## Given task:
Reproduce the full listing below unchanged, apart from the pictures.

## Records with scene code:
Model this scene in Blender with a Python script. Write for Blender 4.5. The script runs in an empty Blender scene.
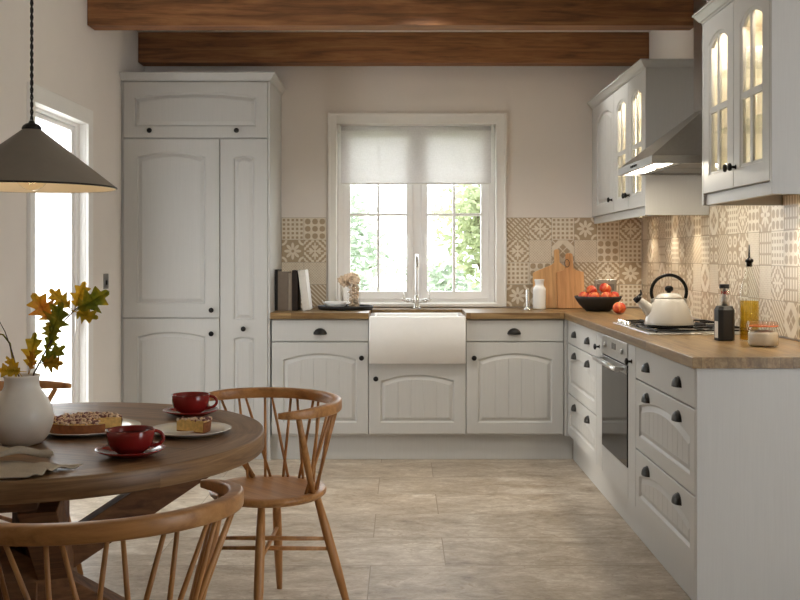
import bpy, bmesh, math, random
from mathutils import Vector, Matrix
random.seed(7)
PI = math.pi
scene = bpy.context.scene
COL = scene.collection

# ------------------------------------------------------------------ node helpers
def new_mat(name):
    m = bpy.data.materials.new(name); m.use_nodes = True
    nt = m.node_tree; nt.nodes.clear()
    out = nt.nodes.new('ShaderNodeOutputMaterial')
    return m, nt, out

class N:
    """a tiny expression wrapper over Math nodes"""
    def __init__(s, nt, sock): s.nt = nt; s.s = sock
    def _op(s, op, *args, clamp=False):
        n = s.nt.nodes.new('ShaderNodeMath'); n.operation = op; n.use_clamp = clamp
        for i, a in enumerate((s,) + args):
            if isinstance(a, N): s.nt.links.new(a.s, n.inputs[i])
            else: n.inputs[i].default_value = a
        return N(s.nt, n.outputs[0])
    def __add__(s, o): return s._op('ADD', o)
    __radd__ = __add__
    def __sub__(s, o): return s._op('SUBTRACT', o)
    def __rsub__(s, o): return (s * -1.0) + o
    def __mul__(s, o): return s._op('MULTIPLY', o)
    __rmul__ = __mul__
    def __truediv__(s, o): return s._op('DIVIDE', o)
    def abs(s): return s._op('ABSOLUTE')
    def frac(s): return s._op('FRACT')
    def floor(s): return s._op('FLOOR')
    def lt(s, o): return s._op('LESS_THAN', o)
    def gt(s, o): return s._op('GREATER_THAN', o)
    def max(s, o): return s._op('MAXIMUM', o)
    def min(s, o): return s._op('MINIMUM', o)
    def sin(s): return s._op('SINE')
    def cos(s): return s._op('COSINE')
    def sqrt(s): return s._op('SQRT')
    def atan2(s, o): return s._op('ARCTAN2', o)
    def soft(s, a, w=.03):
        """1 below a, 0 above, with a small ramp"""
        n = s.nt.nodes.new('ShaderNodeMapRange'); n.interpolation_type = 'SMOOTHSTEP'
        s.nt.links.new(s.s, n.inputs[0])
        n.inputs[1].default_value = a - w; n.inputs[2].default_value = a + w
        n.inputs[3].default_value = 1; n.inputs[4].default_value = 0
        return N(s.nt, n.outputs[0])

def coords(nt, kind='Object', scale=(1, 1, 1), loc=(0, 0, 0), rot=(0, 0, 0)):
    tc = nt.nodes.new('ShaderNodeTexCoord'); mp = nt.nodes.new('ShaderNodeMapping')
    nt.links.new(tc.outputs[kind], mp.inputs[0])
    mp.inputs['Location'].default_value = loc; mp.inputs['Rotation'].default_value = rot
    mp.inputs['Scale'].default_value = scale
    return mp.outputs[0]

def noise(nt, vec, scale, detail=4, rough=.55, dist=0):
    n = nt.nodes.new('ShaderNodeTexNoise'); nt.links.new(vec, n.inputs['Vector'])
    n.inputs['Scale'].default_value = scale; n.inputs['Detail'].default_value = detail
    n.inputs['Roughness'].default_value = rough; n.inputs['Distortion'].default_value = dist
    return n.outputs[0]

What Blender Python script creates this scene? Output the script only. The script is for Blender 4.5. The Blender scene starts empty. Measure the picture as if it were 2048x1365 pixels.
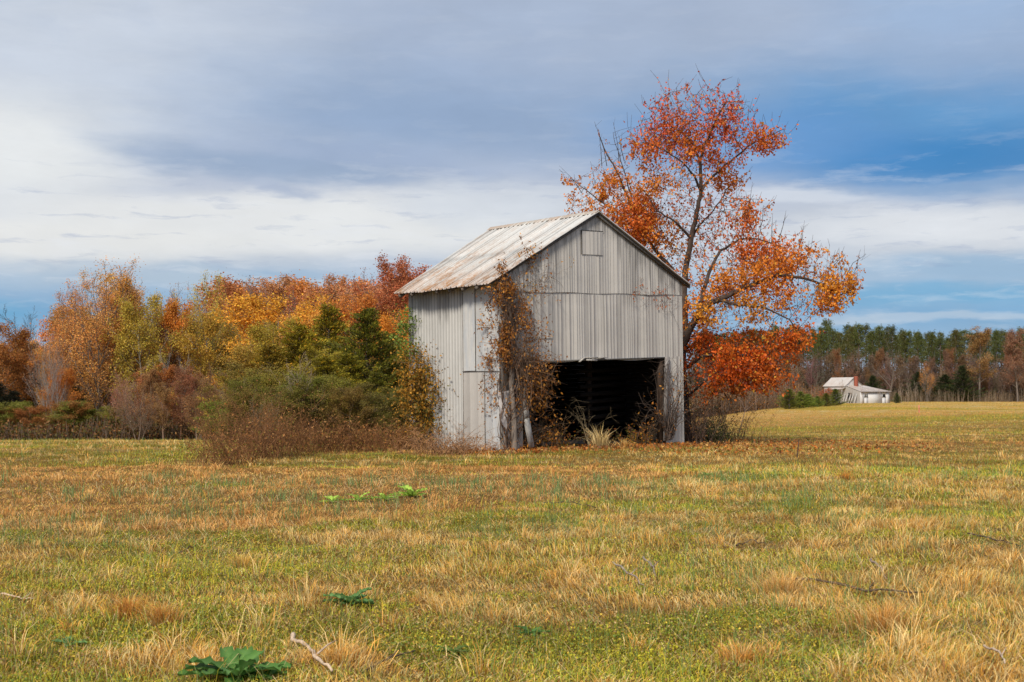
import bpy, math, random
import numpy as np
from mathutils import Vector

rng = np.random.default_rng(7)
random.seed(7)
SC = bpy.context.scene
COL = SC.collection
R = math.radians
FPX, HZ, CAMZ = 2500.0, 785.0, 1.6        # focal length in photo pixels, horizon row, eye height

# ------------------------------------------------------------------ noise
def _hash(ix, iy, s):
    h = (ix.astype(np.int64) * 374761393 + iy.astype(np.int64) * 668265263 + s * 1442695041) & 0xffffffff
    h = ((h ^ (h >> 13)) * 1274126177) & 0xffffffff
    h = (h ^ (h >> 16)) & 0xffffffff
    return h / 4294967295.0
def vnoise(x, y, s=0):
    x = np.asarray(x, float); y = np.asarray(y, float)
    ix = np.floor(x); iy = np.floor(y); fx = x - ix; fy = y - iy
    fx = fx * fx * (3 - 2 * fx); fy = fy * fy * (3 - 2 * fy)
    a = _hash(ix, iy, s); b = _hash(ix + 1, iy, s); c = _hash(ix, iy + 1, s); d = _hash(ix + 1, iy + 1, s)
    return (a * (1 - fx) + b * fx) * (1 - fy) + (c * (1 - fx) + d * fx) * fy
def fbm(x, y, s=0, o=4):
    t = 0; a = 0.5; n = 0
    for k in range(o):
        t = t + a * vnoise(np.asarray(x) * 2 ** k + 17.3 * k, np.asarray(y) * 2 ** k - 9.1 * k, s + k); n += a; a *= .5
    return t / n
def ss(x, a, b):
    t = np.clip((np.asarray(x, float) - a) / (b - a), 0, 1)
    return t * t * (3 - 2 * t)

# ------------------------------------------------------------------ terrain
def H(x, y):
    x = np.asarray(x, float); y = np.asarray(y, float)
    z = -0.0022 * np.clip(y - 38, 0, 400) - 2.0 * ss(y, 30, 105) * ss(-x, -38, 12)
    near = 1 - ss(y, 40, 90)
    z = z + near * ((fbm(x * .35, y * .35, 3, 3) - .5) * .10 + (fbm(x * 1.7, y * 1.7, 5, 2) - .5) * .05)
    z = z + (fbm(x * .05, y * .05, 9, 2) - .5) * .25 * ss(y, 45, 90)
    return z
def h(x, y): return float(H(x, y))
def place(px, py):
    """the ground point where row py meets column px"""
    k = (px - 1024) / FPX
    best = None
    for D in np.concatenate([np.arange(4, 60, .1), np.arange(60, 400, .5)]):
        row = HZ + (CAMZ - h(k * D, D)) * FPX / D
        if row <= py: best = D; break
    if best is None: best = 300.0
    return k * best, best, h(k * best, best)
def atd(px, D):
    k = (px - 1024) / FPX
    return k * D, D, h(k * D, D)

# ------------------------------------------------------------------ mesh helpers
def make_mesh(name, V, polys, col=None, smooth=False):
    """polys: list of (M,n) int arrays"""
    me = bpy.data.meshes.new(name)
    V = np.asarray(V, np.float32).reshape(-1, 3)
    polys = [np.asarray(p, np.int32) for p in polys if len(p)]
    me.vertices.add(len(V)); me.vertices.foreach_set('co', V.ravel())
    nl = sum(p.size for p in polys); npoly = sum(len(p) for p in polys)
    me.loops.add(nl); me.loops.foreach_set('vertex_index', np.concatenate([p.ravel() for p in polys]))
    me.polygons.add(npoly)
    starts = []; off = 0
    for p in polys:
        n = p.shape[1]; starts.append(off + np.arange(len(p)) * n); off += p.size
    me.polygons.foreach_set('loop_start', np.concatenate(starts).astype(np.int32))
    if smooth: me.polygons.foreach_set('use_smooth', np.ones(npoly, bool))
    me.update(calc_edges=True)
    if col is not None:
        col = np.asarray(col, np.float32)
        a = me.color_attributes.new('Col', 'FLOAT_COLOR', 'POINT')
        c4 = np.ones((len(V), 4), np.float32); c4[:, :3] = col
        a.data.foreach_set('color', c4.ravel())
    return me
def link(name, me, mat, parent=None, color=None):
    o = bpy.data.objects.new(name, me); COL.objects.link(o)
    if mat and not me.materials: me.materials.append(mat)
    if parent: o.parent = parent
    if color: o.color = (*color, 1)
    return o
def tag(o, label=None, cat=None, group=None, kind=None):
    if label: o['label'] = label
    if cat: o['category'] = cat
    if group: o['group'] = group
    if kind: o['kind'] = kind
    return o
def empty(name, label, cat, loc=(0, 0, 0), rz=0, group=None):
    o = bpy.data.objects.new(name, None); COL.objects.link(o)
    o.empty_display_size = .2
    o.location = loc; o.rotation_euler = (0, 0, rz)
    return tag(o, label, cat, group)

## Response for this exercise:
Model this scene in Blender with a Python script. Write for Blender 4.5. The script runs in an empty Blender scene.
import bpy, bmesh, math, random
from mathutils import Vector, Matrix
random.seed(7)
PI = math.pi
scene = bpy.context.scene
COL = scene.collection

# ------------------------------------------------------------------ node helpers
def new_mat(name):
    m = bpy.data.materials.new(name); m.use_nodes = True
    nt = m.node_tree; nt.nodes.clear()
    out = nt.nodes.new('ShaderNodeOutputMaterial')
    return m, nt, out

class N:
    """a tiny expression wrapper over Math nodes"""
    def __init__(s, nt, sock): s.nt = nt; s.s = sock
    def _op(s, op, *args, clamp=False):
        n = s.nt.nodes.new('ShaderNodeMath'); n.operation = op; n.use_clamp = clamp
        for i, a in enumerate((s,) + args):
            if isinstance(a, N): s.nt.links.new(a.s, n.inputs[i])
            else: n.inputs[i].default_value = a
        return N(s.nt, n.outputs[0])
    def __add__(s, o): return s._op('ADD', o)
    __radd__ = __add__
    def __sub__(s, o): return s._op('SUBTRACT', o)
    def __rsub__(s, o): return (s * -1.0) + o
    def __mul__(s, o): return s._op('MULTIPLY', o)
    __rmul__ = __mul__
    def __truediv__(s, o): return s._op('DIVIDE', o)
    def abs(s): return s._op('ABSOLUTE')
    def frac(s): return s._op('FRACT')
    def floor(s): return s._op('FLOOR')
    def lt(s, o): return s._op('LESS_THAN', o)
    def gt(s, o): return s._op('GREATER_THAN', o)
    def max(s, o): return s._op('MAXIMUM', o)
    def min(s, o): return s._op('MINIMUM', o)
    def sin(s): return s._op('SINE')
    def cos(s): return s._op('COSINE')
    def sqrt(s): return s._op('SQRT')
    def atan2(s, o): return s._op('ARCTAN2', o)
    def soft(s, a, w=.03):
        """1 below a, 0 above, with a small ramp"""
        n = s.nt.nodes.new('ShaderNodeMapRange'); n.interpolation_type = 'SMOOTHSTEP'
        s.nt.links.new(s.s, n.inputs[0])
        n.inputs[1].default_value = a - w; n.inputs[2].default_value = a + w
        n.inputs[3].default_value = 1; n.inputs[4].default_value = 0
        return N(s.nt, n.outputs[0])

def coords(nt, kind='Object', scale=(1, 1, 1), loc=(0, 0, 0), rot=(0, 0, 0)):
    tc = nt.nodes.new('ShaderNodeTexCoord'); mp = nt.nodes.new('ShaderNodeMapping')
    nt.links.new(tc.outputs[kind], mp.inputs[0])
    mp.inputs['Location'].default_value = loc; mp.inputs['Rotation'].default_value = rot
    mp.inputs['Scale'].default_value = scale
    return mp.outputs[0]

def noise(nt, vec, scale, detail=4, rough=.55, dist=0):
    n = nt.nodes.new('ShaderNodeTexNoise'); nt.links.new(vec, n.inputs['Vector'])
    n.inputs['Scale'].default_value = scale; n.inputs['Detail'].default_value = detail
    n.inputs['Roughness'].default_value = rough; n.inputs['Distortion'].default_value = dist
    return n.outputs[0]

What Blender Python script creates this scene? Output the script only. The script is for Blender 4.5. The Blender scene starts empty. Measure the picture as if it were 2048x1365 pixels.
import bpy, math, random
import numpy as np
from mathutils import Vector

rng = np.random.default_rng(7)
random.seed(7)
SC = bpy.context.scene
COL = SC.collection
R = math.radians
FPX, HZ, CAMZ = 2500.0, 785.0, 1.6        # focal length in photo pixels, horizon row, eye height

# ------------------------------------------------------------------ noise
def _hash(ix, iy, s):
    h = (ix.astype(np.int64) * 374761393 + iy.astype(np.int64) * 668265263 + s * 1442695041) & 0xffffffff
    h = ((h ^ (h >> 13)) * 1274126177) & 0xffffffff
    h = (h ^ (h >> 16)) & 0xffffffff
    return h / 4294967295.0
def vnoise(x, y, s=0):
    x = np.asarray(x, float); y = np.asarray(y, float)
    ix = np.floor(x); iy = np.floor(y); fx = x - ix; fy = y - iy
    fx = fx * fx * (3 - 2 * fx); fy = fy * fy * (3 - 2 * fy)
    a = _hash(ix, iy, s); b = _hash(ix + 1, iy, s); c = _hash(ix, iy + 1, s); d = _hash(ix + 1, iy + 1, s)
    return (a * (1 - fx) + b * fx) * (1 - fy) + (c * (1 - fx) + d * fx) * fy
def fbm(x, y, s=0, o=4):
    t = 0; a = 0.5; n = 0
    for k in range(o):
        t = t + a * vnoise(np.asarray(x) * 2 ** k + 17.3 * k, np.asarray(y) * 2 ** k - 9.1 * k, s + k); n += a; a *= .5
    return t / n
def ss(x, a, b):
    t = np.clip((np.asarray(x, float) - a) / (b - a), 0, 1)
    return t * t * (3 - 2 * t)

# ------------------------------------------------------------------ terrain
def H(x, y):
    x = np.asarray(x, float); y = np.asarray(y, float)
    z = -0.0022 * np.clip(y - 38, 0, 400) - 2.0 * ss(y, 30, 105) * ss(-x, -38, 12)
    near = 1 - ss(y, 40, 90)
    z = z + near * ((fbm(x * .35, y * .35, 3, 3) - .5) * .10 + (fbm(x * 1.7, y * 1.7, 5, 2) - .5) * .05)
    z = z + (fbm(x * .05, y * .05, 9, 2) - .5) * .25 * ss(y, 45, 90)
    return z
def h(x, y): return float(H(x, y))
def place(px, py):
    """the ground point where row py meets column px"""
    k = (px - 1024) / FPX
    best = None
    for D in np.concatenate([np.arange(4, 60, .1), np.arange(60, 400, .5)]):
        row = HZ + (CAMZ - h(k * D, D)) * FPX / D
        if row <= py: best = D; break
    if best is None: best = 300.0
    return k * best, best, h(k * best, best)
def atd(px, D):
    k = (px - 1024) / FPX
    return k * D, D, h(k * D, D)

# ------------------------------------------------------------------ mesh helpers
def make_mesh(name, V, polys, col=None, smooth=False):
    """polys: list of (M,n) int arrays"""
    me = bpy.data.meshes.new(name)
    V = np.asarray(V, np.float32).reshape(-1, 3)
    polys = [np.asarray(p, np.int32) for p in polys if len(p)]
    me.vertices.add(len(V)); me.vertices.foreach_set('co', V.ravel())
    nl = sum(p.size for p in polys); npoly = sum(len(p) for p in polys)
    me.loops.add(nl); me.loops.foreach_set('vertex_index', np.concatenate([p.ravel() for p in polys]))
    me.polygons.add(npoly)
    starts = []; off = 0
    for p in polys:
        n = p.shape[1]; starts.append(off + np.arange(len(p)) * n); off += p.size
    me.polygons.foreach_set('loop_start', np.concatenate(starts).astype(np.int32))
    if smooth: me.polygons.foreach_set('use_smooth', np.ones(npoly, bool))
    me.update(calc_edges=True)
    if col is not None:
        col = np.asarray(col, np.float32)
        a = me.color_attributes.new('Col', 'FLOAT_COLOR', 'POINT')
        c4 = np.ones((len(V), 4), np.float32); c4[:, :3] = col
        a.data.foreach_set('color', c4.ravel())
    return me
def link(name, me, mat, parent=None, color=None):
    o = bpy.data.objects.new(name, me); COL.objects.link(o)
    if mat and not me.materials: me.materials.append(mat)
    if parent: o.parent = parent
    if color: o.color = (*color, 1)
    return o
def tag(o, label=None, cat=None, group=None, kind=None):
    if label: o['label'] = label
    if cat: o['category'] = cat
    if group: o['group'] = group
    if kind: o['kind'] = kind
    return o
def empty(name, label, cat, loc=(0, 0, 0), rz=0, group=None):
    o = bpy.data.objects.new(name, None); COL.objects.link(o)
    o.empty_display_size = .2
    o.location = loc; o.rotation_euler = (0, 0, rz)
    return tag(o, label, cat, group)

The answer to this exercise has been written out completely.